Report how many lines include the word "from", and nothing besides that number.
━━━ Given information ━━━
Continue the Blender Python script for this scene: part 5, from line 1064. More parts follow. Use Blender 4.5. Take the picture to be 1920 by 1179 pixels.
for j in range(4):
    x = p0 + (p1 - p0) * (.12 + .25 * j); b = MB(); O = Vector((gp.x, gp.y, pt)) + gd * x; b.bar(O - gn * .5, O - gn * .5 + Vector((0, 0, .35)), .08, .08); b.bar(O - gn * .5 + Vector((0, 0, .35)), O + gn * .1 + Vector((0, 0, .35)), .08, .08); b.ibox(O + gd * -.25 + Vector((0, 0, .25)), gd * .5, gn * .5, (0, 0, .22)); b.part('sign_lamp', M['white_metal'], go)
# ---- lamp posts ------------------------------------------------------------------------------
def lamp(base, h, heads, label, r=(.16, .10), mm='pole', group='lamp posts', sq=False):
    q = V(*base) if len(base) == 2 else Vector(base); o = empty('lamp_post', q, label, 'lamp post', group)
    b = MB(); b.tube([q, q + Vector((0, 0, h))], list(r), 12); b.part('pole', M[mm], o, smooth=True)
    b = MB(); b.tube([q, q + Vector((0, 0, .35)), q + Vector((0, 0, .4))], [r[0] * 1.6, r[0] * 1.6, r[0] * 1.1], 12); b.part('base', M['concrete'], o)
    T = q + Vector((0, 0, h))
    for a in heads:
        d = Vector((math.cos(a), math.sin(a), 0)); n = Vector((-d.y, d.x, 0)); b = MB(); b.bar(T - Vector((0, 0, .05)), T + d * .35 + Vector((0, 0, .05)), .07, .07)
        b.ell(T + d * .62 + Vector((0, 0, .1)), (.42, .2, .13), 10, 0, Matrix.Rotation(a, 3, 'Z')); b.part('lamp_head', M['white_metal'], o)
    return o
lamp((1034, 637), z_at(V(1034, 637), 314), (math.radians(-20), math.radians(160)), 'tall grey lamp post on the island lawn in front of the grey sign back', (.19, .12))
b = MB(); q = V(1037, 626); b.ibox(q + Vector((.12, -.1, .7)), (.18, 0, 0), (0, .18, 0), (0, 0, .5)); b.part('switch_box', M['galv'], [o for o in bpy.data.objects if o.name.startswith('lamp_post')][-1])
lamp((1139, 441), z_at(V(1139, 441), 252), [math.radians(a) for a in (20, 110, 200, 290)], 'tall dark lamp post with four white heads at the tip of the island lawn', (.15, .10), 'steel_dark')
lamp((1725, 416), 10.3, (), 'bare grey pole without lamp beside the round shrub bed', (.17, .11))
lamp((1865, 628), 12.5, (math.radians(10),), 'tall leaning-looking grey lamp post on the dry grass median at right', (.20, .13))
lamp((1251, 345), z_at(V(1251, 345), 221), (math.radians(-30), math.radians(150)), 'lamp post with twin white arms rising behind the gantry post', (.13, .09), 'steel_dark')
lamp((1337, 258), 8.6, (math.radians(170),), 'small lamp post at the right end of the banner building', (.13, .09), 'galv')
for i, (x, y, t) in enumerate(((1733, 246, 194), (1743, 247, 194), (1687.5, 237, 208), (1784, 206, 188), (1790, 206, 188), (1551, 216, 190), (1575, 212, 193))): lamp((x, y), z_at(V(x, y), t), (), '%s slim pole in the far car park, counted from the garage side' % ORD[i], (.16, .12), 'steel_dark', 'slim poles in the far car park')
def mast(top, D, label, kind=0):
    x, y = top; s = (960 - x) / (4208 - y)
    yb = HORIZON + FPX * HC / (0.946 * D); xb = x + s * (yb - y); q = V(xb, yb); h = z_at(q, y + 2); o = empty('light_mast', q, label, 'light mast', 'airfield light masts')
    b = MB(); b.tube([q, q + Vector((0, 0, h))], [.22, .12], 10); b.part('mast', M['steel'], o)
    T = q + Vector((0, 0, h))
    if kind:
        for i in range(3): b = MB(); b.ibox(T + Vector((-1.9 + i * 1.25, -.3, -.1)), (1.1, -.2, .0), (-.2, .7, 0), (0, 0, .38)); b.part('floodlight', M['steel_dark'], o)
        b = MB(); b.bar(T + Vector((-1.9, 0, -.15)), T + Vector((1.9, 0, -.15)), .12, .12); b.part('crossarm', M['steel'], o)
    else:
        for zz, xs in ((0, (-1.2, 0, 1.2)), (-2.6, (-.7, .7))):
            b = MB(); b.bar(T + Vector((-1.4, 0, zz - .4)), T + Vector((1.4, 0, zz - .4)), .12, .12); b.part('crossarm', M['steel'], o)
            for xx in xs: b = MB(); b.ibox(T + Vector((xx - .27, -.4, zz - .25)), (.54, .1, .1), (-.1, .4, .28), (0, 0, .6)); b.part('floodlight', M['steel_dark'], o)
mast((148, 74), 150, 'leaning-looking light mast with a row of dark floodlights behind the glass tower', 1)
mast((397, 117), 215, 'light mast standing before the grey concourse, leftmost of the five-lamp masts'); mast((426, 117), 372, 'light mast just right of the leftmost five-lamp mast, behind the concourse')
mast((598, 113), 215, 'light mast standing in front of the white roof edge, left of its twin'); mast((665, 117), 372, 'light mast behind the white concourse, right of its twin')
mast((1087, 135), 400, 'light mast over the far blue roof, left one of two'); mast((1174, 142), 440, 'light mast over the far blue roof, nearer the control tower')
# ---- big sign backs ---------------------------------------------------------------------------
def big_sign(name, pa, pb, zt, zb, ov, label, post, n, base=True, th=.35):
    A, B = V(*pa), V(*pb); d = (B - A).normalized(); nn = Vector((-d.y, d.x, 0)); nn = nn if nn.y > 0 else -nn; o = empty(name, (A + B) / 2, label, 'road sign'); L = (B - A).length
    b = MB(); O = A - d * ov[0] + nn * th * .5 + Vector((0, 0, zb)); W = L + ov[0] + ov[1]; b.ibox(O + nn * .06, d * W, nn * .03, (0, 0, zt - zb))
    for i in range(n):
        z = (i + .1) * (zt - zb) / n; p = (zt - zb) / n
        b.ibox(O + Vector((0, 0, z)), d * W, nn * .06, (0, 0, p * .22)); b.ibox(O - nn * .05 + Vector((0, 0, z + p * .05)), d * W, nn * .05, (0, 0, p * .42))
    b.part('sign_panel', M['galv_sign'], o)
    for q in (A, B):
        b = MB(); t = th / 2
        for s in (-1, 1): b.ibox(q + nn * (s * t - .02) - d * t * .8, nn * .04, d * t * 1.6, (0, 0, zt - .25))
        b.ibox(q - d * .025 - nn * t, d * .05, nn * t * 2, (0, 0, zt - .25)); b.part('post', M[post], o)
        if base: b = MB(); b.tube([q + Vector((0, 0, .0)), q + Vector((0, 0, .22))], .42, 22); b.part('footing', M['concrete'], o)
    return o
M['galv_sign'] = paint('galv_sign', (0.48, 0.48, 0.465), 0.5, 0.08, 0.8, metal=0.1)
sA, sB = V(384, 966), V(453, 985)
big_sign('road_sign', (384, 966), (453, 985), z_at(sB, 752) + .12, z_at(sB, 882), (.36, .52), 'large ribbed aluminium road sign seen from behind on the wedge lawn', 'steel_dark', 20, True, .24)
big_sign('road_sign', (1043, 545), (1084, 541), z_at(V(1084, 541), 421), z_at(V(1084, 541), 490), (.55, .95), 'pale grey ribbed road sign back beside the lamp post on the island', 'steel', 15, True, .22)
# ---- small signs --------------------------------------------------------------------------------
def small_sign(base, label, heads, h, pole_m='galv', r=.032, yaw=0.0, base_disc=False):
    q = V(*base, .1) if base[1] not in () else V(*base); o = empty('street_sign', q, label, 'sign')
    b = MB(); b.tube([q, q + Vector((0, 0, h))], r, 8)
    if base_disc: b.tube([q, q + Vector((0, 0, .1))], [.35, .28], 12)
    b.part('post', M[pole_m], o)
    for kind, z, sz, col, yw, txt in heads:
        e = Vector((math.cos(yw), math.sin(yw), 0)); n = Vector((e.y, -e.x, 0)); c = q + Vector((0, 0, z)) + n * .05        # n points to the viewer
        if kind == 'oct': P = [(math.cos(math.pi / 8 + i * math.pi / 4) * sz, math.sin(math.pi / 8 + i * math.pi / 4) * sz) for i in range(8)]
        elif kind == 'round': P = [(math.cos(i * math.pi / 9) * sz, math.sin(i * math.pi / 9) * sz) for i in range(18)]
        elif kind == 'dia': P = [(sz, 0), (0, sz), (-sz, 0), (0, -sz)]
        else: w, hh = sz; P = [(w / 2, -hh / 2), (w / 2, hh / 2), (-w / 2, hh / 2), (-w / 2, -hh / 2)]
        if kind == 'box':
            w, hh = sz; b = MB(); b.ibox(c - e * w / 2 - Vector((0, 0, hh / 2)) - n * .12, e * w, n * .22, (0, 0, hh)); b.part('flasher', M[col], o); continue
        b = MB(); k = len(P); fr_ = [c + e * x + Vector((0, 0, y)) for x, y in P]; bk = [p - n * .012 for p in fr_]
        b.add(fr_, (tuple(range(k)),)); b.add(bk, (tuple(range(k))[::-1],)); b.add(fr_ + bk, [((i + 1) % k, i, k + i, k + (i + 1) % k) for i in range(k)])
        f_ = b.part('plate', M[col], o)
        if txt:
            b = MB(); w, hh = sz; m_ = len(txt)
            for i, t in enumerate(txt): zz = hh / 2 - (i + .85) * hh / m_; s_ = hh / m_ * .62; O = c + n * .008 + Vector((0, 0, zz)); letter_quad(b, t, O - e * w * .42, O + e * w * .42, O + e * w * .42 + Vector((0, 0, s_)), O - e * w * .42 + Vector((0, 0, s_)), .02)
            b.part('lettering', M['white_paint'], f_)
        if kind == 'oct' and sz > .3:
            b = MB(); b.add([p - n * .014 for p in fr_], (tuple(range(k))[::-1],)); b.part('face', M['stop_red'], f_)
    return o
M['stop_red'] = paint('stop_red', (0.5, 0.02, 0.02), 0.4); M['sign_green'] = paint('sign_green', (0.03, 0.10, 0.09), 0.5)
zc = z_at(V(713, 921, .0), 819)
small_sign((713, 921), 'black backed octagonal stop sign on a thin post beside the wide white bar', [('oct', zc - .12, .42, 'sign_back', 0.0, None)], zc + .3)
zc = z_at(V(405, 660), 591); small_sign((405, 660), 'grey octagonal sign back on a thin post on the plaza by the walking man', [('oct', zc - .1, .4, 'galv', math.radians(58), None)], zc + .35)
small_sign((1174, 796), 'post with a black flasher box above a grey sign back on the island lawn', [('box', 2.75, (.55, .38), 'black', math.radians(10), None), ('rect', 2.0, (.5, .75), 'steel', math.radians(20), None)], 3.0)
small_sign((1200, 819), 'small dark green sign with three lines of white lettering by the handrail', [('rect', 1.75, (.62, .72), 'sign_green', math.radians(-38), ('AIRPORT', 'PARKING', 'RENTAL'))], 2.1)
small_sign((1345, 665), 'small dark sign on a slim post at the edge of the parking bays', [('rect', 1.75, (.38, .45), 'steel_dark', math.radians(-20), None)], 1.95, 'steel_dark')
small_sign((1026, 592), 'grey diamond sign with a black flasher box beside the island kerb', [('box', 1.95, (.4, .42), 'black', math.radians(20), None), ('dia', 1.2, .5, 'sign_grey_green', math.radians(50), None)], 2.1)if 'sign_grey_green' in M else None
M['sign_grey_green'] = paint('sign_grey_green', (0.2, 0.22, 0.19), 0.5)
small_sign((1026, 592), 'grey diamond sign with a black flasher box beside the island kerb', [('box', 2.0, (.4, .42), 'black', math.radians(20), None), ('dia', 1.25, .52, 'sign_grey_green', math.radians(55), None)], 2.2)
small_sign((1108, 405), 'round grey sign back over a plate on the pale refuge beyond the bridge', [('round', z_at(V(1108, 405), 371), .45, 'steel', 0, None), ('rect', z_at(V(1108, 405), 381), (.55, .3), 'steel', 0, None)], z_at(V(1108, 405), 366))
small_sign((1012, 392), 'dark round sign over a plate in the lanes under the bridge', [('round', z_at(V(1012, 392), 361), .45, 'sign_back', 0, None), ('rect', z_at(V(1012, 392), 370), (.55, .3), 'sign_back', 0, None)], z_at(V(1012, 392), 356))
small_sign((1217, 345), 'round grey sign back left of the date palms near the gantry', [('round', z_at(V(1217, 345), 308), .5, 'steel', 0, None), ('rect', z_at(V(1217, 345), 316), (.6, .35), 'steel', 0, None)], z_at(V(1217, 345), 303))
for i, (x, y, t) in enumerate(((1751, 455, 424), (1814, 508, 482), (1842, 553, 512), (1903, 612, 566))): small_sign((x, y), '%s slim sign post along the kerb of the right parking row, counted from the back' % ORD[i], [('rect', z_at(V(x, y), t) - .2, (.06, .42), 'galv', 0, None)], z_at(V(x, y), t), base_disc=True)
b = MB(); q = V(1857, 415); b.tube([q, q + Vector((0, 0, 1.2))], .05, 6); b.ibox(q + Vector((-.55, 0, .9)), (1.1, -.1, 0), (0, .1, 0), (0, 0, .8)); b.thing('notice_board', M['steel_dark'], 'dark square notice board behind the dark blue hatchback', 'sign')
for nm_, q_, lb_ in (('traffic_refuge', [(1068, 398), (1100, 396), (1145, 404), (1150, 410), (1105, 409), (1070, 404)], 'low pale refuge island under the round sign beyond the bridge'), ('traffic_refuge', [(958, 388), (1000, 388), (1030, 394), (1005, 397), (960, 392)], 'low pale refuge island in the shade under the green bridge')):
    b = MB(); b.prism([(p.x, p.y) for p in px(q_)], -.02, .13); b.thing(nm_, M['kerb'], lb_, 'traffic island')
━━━
§ The answer
4